「近年珍しく、技術が追い付いていない」LUCY ルーシー うそつきカモメさんの映画レビュー(感想・評価)
近年珍しく、技術が追い付いていない
スカーレット・ヨハンソンは、きちんとした演技のできる美人だったのですね。
キャラクターは「イーオン・フラックス」を思わせますが、全く新しいアプローチで、生み出されたスーパーヒロイン。是非シリーズ化をして欲しいものですが、それにはちょっと無理のある結末でしたね。
始まりから、畳み掛ける展開のストーリーは抜群!
長尺でないのもいさぎよし。
この映画、作り方次第では「攻殻機動隊」「マトリックス」に匹敵するような作品に成り得たはずですが、残念ながら映画の技術が(またはリュック・ベッソン組の表現力が)追いついていません。

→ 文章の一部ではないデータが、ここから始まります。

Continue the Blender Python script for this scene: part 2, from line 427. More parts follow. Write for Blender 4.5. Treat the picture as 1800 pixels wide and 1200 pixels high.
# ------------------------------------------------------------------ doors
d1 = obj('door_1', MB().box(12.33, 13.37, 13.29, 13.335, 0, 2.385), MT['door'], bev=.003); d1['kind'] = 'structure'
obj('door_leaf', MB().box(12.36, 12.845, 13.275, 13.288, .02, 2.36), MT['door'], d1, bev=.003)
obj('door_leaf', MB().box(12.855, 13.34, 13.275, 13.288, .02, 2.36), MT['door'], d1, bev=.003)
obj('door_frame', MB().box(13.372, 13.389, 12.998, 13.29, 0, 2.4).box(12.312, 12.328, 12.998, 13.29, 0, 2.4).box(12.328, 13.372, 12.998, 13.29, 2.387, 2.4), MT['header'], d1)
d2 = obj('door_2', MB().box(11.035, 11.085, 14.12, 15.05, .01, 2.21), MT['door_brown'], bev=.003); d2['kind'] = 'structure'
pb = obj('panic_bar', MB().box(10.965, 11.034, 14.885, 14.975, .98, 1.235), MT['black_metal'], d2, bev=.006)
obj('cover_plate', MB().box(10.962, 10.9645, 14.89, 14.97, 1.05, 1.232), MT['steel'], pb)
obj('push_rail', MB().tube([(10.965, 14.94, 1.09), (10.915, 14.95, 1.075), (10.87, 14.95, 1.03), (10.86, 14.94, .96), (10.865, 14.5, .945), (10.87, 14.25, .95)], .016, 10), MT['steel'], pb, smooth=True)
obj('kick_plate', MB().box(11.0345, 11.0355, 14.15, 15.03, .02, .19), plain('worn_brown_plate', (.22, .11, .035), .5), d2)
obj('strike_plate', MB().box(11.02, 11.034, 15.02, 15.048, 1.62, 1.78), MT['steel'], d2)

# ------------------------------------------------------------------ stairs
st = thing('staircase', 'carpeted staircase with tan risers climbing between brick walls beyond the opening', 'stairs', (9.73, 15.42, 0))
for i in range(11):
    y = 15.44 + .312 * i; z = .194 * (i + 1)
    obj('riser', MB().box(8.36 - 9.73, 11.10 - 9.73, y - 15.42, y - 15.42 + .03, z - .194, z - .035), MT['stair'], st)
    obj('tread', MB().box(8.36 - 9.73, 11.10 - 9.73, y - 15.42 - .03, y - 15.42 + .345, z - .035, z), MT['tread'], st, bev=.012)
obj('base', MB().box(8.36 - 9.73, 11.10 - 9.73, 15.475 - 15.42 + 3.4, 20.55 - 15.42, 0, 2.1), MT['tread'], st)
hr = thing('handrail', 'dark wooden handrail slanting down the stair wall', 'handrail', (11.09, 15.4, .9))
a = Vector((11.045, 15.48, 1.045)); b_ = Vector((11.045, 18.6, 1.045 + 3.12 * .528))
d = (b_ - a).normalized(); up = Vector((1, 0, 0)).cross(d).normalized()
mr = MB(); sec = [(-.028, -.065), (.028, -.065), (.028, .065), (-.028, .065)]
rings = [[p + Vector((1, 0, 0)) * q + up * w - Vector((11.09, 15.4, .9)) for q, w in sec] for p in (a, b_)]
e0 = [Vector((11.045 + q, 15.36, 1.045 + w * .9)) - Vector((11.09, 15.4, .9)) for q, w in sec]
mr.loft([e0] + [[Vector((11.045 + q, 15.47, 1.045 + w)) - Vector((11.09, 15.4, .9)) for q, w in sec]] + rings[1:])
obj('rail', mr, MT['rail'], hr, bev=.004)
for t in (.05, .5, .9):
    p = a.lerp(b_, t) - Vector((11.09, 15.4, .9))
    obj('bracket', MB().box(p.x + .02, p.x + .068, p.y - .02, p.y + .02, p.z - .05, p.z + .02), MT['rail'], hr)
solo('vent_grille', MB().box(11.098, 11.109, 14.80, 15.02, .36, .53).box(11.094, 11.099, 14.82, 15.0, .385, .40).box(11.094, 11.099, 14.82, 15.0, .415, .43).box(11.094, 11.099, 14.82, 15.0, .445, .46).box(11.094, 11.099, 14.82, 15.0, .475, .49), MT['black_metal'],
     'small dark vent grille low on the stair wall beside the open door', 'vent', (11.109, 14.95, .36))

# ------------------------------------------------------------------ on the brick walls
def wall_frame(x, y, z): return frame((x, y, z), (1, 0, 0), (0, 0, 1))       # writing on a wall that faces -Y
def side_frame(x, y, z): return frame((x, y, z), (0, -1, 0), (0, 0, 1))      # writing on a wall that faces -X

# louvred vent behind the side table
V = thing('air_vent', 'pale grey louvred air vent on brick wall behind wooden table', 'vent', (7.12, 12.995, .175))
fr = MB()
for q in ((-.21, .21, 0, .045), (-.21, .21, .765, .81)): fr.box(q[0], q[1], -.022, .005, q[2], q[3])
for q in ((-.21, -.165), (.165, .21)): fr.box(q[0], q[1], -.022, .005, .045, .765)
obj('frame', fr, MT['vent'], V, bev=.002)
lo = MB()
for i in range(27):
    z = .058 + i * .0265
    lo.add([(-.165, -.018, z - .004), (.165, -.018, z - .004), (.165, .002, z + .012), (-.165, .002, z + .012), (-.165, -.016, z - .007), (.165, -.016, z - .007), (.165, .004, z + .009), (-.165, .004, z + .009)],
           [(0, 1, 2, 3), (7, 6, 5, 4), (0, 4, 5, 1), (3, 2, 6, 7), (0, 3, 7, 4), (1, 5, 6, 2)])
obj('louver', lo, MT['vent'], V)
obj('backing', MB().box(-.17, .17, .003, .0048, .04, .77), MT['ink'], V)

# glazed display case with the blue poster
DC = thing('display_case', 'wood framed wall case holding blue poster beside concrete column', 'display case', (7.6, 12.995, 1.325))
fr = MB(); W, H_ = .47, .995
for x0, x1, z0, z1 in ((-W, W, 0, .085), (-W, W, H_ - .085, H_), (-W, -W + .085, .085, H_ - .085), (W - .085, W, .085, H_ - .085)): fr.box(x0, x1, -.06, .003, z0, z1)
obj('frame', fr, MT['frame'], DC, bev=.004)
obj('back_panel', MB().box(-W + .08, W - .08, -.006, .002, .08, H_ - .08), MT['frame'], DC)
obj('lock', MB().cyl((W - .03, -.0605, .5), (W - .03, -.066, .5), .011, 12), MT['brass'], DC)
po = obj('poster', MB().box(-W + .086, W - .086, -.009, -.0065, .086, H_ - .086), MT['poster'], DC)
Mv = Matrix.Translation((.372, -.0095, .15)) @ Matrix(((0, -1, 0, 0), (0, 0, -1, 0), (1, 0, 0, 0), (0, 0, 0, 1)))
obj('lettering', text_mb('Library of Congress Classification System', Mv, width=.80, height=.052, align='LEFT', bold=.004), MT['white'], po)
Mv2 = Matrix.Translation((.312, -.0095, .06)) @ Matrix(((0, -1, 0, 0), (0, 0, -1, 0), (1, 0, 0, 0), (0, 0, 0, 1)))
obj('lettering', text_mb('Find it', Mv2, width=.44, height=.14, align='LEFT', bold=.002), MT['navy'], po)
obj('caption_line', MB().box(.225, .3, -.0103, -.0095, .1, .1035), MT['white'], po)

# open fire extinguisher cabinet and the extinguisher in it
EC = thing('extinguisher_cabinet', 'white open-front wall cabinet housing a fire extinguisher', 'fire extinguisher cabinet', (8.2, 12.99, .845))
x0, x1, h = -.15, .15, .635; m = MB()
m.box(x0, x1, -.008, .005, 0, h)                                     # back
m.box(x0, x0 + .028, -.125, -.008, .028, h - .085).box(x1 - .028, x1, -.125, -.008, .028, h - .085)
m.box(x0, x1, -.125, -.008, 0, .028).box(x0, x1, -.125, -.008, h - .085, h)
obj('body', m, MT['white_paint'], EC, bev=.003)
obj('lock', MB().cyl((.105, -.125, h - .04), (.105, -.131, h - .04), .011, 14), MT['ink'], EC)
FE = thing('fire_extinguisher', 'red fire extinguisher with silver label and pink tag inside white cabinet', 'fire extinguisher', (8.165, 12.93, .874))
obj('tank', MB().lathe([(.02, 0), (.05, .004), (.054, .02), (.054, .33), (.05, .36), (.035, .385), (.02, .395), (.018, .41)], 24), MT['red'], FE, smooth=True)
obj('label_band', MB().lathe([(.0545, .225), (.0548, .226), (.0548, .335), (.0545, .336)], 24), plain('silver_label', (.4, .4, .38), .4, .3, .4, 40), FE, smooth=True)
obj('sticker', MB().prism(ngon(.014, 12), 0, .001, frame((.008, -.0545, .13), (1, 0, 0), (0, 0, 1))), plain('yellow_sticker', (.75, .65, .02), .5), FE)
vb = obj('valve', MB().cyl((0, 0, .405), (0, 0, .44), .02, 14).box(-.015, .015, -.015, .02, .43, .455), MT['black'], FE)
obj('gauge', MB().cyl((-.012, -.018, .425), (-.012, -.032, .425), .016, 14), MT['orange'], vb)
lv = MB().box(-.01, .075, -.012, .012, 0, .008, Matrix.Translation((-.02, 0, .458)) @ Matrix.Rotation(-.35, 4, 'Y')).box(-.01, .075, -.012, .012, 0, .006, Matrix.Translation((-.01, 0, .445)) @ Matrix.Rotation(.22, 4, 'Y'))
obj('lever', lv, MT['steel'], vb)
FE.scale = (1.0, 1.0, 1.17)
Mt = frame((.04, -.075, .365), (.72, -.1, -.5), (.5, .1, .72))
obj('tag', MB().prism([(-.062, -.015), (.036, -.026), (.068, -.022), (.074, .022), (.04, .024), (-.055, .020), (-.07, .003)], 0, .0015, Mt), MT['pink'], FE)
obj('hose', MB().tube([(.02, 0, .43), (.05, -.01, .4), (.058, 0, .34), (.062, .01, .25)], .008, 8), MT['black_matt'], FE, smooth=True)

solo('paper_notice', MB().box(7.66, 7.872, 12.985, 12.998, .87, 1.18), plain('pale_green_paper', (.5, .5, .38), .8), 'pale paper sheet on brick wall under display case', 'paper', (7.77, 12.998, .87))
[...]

思い出せば、月にロケットがぶっ刺さり、お月様が涙を流していた時代があったのですから、10年後もしもこの映画を見る機会があれば「あー、本当はこんなことがやりたかったんだろうな…」と気付かされることでしょう。
モーガン・フリーマンの劇中のセリフ
「生命の目的はひとつ。勝ち得た能力を後世に伝えること。」
「生命は、そこが生存に適した環境であれば、繁殖を、適さない環境であれば不死を選択する」
「ほとんどの種は脳の1%も覚醒していない。人類は脳の10%を覚醒させているに過ぎない」
「驚くことにイルカは脳の20%を覚醒させていると推測される。彼らのコミュニケーション手段は、野生動物では群を抜いている。」
「人間は道具に頼ることで、覚醒の可能性を閉ざしてしまった。もし人類が100%脳を活性化させたとしたらどうなるか、想像もつかない。」
この説明的なセリフを映画にインサートすることで、ルーシーの体内に、そしてその周囲に起きる異変に説得力を与えるのですが、その現象は「お月様が涙」的な映像処理です。
ほとんどの観客は、この映画に、覚醒したルーシーと巨大組織のド派手な戦闘シーンや、緊迫した知能戦を期待したのでしょうが、そういう意味では全くの期待はずれ。レビューの点数が低いのもうなづけます。
しかし、この映画が目指したであろう地平と、その方向性に私は強く共感しました。
それにしても、ブルースクリーンの前で演技をするモーガン・フリーマンなんて想像もしませんでした。やはり彼は名優ですね。